## RECORDS TO USE
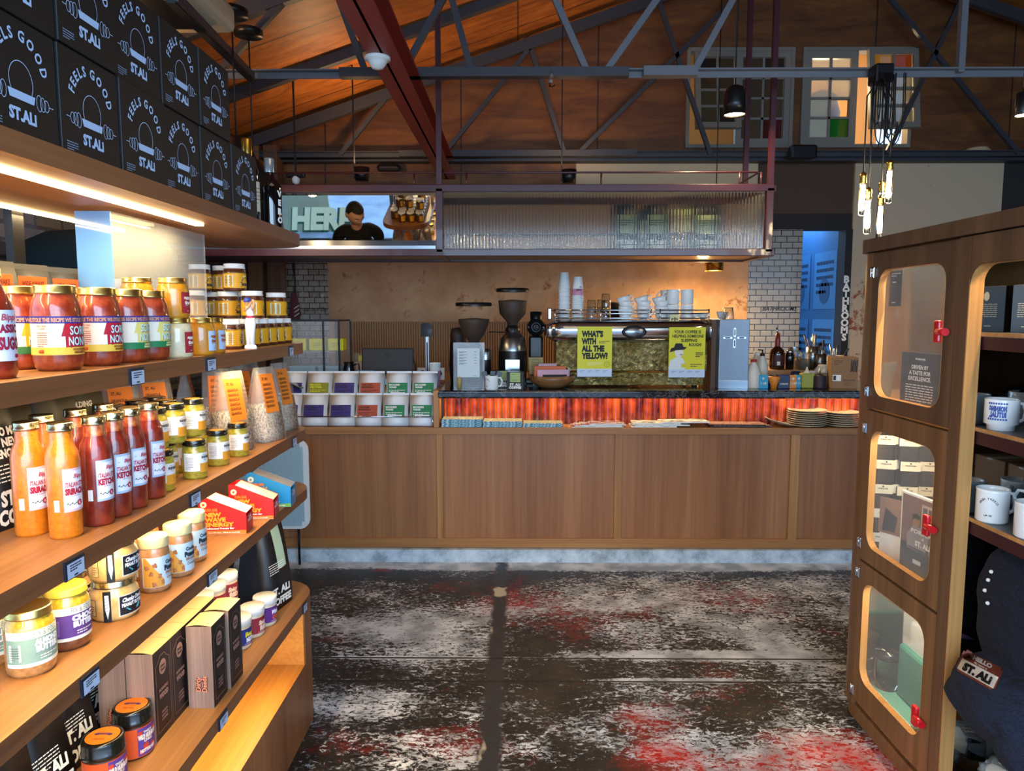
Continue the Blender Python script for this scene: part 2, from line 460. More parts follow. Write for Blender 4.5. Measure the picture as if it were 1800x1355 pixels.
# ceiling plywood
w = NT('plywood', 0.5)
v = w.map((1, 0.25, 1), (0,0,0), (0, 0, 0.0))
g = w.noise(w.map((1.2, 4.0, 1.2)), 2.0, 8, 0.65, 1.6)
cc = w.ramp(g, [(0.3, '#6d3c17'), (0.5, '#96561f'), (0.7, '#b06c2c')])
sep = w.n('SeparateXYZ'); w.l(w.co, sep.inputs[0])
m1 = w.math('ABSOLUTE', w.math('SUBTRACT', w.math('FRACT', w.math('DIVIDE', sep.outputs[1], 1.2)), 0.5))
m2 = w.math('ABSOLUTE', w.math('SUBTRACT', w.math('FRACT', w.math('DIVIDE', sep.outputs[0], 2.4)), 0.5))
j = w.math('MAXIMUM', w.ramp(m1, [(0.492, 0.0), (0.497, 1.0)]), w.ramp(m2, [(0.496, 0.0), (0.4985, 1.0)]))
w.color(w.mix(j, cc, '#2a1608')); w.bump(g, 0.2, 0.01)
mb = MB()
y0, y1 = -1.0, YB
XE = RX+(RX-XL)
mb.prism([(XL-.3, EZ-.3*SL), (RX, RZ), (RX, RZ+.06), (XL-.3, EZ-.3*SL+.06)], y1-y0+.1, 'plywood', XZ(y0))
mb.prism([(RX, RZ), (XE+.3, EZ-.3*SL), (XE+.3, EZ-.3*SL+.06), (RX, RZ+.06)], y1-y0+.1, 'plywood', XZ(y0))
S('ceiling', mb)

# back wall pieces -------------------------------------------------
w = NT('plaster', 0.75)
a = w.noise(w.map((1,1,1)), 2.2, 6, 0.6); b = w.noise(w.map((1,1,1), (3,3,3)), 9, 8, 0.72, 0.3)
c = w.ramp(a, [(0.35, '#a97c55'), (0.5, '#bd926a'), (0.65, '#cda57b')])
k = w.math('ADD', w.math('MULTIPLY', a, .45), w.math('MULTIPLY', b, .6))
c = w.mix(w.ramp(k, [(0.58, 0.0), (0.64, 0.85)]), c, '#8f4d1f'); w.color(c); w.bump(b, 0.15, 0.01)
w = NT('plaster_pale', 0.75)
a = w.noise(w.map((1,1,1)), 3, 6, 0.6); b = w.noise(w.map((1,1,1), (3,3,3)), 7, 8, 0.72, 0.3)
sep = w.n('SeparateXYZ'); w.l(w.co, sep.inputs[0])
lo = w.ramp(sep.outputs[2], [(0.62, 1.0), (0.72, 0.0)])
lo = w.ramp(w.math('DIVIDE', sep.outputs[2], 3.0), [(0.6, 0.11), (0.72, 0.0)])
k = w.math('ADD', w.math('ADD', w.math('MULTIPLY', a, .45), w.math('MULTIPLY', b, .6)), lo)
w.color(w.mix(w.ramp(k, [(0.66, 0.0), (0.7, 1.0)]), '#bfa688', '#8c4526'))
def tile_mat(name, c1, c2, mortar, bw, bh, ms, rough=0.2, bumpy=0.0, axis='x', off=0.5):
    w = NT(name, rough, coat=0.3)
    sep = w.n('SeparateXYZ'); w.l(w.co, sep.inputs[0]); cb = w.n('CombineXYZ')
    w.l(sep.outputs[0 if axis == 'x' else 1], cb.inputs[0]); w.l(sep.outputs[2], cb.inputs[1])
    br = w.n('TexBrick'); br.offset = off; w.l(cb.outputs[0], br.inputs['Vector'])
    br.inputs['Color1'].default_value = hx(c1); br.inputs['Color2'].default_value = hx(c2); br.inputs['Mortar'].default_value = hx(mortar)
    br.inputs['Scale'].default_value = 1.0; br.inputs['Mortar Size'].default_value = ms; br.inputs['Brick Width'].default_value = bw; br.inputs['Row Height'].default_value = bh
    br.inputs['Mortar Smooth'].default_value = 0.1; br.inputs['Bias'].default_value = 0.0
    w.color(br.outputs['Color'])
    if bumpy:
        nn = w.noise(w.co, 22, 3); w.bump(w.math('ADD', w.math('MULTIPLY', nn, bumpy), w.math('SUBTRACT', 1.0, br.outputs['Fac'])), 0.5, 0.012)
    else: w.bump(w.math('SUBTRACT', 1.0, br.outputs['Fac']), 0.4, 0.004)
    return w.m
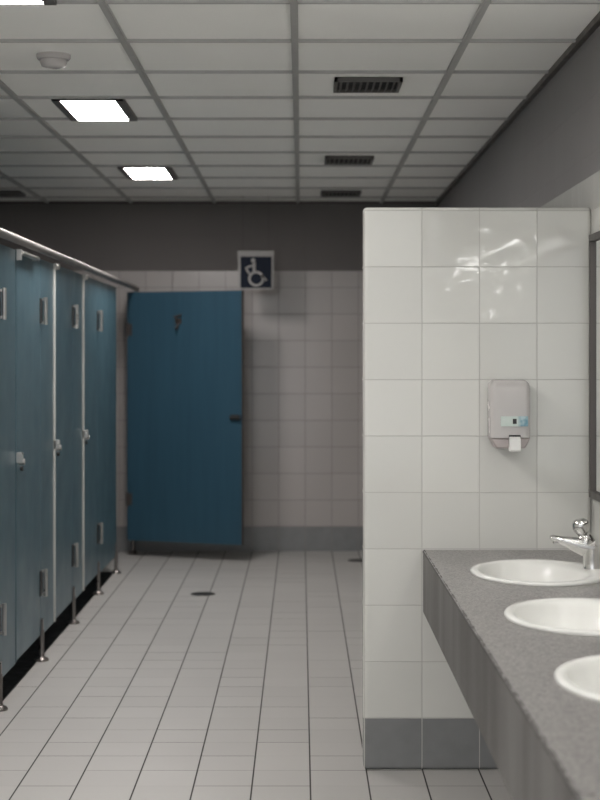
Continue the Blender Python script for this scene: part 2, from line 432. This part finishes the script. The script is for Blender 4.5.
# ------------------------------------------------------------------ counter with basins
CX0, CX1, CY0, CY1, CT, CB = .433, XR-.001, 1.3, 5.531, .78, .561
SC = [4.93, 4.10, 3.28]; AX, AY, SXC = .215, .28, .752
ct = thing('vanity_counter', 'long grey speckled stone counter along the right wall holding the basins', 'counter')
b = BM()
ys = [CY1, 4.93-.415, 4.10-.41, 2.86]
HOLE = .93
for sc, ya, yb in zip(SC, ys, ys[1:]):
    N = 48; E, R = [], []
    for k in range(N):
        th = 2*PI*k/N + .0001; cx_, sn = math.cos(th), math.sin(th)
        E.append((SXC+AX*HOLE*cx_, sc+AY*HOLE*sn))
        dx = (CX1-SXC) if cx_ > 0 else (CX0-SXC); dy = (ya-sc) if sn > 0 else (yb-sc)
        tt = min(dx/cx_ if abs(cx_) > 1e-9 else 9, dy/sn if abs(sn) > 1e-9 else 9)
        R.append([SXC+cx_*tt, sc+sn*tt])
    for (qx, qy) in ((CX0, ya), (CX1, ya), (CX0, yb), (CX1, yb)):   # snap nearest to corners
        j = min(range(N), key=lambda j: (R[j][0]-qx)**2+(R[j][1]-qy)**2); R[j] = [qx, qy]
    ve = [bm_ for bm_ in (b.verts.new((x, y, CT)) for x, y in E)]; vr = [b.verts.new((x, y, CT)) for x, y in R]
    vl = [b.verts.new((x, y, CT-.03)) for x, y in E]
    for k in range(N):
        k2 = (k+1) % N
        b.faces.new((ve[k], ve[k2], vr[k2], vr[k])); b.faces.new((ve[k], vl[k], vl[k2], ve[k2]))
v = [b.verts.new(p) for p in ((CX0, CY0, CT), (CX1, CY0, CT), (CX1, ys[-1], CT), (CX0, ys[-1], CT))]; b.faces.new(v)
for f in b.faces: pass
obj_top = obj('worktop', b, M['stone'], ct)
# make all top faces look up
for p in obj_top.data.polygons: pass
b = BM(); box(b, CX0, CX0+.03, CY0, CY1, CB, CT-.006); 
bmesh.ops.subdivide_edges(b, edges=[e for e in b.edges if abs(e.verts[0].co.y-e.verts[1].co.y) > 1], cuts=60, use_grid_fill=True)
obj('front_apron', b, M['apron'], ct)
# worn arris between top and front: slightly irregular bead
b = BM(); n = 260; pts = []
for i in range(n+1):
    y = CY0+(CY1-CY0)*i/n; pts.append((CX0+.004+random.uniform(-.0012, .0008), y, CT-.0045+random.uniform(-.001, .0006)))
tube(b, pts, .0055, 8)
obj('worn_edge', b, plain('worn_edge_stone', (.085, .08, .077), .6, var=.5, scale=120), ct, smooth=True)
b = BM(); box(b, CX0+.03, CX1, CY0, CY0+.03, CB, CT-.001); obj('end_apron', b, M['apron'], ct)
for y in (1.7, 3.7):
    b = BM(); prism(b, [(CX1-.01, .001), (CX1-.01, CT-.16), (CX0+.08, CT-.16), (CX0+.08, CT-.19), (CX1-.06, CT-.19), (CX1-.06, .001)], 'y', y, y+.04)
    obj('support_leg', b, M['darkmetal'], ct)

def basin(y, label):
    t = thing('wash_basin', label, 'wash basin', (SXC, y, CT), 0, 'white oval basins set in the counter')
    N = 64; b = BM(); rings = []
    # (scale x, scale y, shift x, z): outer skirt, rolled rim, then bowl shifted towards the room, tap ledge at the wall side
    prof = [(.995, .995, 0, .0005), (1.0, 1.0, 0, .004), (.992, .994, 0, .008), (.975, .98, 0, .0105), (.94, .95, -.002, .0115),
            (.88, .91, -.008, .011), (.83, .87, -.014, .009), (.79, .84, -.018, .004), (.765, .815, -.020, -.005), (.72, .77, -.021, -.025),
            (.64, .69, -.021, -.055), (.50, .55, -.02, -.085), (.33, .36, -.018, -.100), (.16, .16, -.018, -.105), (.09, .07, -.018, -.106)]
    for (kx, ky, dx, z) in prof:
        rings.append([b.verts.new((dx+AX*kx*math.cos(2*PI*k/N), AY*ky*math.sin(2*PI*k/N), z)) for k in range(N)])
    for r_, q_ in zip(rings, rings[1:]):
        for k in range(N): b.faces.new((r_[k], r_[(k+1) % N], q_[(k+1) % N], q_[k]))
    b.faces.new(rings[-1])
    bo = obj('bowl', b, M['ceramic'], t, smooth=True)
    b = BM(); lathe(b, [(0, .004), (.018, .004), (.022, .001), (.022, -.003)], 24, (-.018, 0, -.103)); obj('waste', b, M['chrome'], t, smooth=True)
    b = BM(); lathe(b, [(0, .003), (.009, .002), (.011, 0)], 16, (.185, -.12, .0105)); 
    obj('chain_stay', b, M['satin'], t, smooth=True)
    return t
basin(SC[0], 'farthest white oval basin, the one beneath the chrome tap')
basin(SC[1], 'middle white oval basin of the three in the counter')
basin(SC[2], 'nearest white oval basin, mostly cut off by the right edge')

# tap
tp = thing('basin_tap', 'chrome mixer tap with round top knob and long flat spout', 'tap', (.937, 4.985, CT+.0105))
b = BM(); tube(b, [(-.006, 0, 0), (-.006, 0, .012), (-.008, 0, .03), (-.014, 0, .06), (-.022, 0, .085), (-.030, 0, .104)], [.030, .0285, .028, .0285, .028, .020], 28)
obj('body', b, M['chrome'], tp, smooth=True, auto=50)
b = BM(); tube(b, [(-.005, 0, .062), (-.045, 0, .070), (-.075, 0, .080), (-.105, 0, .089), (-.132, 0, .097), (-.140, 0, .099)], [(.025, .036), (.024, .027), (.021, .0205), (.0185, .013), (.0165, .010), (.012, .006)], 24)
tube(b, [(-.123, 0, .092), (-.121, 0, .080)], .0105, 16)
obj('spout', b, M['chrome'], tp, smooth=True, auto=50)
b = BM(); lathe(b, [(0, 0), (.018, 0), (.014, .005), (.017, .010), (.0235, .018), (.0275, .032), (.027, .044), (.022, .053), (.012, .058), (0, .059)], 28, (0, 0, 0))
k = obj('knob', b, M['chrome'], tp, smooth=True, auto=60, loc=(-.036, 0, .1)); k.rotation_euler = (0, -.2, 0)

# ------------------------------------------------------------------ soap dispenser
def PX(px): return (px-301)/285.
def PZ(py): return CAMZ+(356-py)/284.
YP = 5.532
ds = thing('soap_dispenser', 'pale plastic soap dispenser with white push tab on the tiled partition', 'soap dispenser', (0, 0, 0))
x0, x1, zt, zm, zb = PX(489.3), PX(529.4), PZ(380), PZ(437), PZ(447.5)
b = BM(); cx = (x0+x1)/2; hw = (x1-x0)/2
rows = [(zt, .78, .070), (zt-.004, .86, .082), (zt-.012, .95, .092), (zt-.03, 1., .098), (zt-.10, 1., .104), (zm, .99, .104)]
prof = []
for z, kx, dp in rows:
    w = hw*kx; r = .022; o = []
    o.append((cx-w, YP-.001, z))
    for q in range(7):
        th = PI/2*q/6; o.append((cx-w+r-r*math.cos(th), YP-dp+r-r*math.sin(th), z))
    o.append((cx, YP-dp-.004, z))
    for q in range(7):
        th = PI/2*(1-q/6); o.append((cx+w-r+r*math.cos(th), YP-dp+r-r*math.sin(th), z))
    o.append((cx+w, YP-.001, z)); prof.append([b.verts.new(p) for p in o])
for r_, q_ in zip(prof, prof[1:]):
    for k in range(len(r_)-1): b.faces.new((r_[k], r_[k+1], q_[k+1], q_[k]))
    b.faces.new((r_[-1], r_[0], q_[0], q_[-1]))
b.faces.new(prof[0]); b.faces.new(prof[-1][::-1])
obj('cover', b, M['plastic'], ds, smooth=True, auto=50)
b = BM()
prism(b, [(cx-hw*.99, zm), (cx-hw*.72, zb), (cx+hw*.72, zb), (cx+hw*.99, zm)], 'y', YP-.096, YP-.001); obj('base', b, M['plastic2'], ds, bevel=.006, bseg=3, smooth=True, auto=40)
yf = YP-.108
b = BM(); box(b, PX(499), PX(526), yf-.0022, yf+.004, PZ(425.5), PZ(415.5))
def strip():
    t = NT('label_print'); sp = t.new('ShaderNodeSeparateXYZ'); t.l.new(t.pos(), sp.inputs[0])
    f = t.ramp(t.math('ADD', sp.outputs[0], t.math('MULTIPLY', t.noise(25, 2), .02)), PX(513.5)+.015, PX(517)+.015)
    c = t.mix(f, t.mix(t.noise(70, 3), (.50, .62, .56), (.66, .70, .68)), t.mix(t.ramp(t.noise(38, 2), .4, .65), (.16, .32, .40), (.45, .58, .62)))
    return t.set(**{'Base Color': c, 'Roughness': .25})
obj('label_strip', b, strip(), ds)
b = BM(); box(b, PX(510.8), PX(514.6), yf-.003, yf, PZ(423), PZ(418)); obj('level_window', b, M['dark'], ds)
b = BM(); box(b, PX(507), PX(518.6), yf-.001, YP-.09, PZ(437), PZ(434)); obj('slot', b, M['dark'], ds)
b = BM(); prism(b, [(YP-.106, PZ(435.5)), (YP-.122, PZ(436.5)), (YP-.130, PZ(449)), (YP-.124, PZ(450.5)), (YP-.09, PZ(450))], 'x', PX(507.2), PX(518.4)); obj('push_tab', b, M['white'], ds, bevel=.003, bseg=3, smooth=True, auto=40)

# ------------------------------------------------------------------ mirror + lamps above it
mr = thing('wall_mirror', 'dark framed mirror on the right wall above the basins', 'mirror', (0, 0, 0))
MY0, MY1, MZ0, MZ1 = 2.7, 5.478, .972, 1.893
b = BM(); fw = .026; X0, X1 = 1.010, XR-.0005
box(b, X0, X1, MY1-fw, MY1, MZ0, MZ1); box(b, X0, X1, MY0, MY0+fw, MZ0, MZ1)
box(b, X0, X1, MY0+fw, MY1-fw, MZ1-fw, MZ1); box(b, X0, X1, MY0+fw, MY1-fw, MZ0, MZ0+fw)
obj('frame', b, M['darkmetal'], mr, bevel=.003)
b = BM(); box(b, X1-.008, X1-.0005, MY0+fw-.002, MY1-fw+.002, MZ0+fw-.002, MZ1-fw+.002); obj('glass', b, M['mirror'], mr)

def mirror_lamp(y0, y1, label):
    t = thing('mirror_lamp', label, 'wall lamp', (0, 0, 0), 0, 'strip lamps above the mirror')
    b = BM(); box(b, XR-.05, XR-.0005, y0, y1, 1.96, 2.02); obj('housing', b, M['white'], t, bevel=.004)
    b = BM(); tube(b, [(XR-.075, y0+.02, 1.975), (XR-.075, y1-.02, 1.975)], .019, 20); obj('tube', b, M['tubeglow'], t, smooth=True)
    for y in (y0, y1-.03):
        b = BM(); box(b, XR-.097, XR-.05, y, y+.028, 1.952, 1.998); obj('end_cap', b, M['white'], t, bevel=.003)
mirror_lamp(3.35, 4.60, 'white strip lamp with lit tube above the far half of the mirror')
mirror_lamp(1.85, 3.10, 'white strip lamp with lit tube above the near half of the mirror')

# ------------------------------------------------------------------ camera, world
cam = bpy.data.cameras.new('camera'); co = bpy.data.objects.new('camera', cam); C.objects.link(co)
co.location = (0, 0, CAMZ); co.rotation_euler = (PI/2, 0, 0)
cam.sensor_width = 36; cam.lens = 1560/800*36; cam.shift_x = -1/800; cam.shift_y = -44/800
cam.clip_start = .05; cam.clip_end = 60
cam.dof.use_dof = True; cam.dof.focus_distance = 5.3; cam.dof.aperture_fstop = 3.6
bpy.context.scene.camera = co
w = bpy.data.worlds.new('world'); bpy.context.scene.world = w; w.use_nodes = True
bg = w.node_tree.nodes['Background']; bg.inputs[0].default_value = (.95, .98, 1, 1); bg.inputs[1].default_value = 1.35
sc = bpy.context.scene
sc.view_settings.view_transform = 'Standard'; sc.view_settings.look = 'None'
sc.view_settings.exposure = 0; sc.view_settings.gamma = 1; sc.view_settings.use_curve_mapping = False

## PROBLEM
Locate each line containing the string "Continue" and show it.

## SOLUTION TO THE PROBLEM
Continue the Blender Python script for this scene: part 2, from line 460. More parts follow. Write for Blender 4.5. Measure the picture as if it were 1800x1355 pixels.
Continue the Blender Python script for this scene: part 2, from line 432. This part finishes the script. The script is for Blender 4.5.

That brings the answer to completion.